Esta es otra de las cosas que me ha enseñado la vida: A los mayores –como a cualquier otra persona- hay que respetarlos, de primeras. Pero con la cantidad de “mayores” hijos de puta que hay sueltos por el mundo, la norma se convierte en inútil. Se dice que la edad es un grado. Lo que no dice el refrán es de qué es el grado. Y los hay que tienen grado en hijoputismo y otros que tienen un grado en estupidez. El mayor no es necesariamente más listo, más capaz, más hábil. Si acaso, más experimentado. Pero cuántas veces la experiencia se trunca y se convierte en bilis.
Tal vez esto es lo que falla, en parte, en la Educación de nuestro país. Que “los mayores” se han querido rodear de una aureola de sabiduría de la que no disponen. Y los menos mayores nos damos cuenta de ello.
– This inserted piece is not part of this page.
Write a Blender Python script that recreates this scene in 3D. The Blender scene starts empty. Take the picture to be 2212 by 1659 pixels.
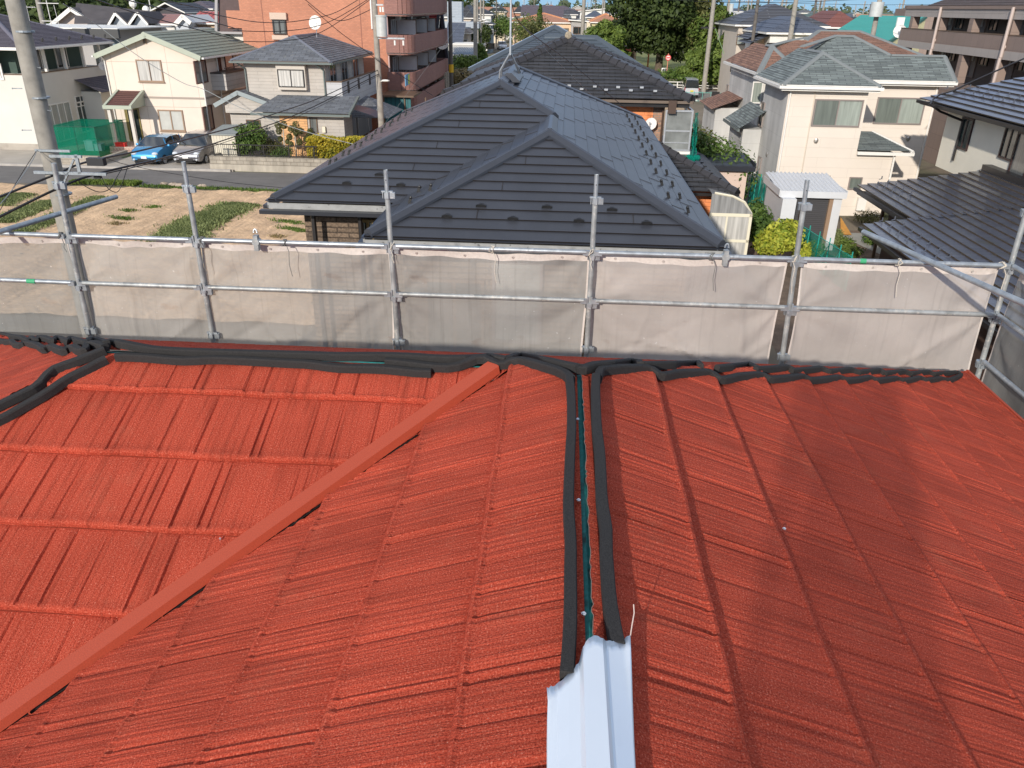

Se habla mucho de los jóvenes que no respetan a sus mayores en las aulas –lo cual es un atropello y desestabiliza el sistema de valores, se mire desde donde se mire y más aún si la falta de respeto conlleva una agresión física o verbal- y en la mayor parte de los casos encontramos a un puñado de nenacos energúmenos que se creen muy listos y que son unos tiranos insufribles… lo cual no quita los errores del otro bando. El de los profesores. Miren a nuestros profesores. Los hay que cometen faltas de ortografía. Los hay que no saben expresarse. Los hay que no tienen ni puta idea de cómo enseñar. Vemos que los nenacos insufribles y tiranos ignorantes de otros tiempos, son ahora profesores. ¿Ustedes ven las asignaturas y la calidad de los planes de estudio de Magisterio? ¿Cómo vamos a poner a semejantes individuos al frente de nuestras escuelas y decir que eso se debe respetar?
He desvariado mucho, lo sé. Pero ¿acaso la corrección política no debería ser un factor más en la educación? –que no la crítica pobre, la hipocresía y las puñaladas por la espalda-.
1 comentario:
Buenas,
Es que ya se sabe que subirse a las barbas de los mayores trae consigo el menosprecio y/o menoscabo de de estos últimos para con uno. Soberbia en este caso.
De todas formas hiciste bien y lo (correcto);Esas actitudes son aplaudibles en la mayoría de los casos, por intrepidas e inteligentes.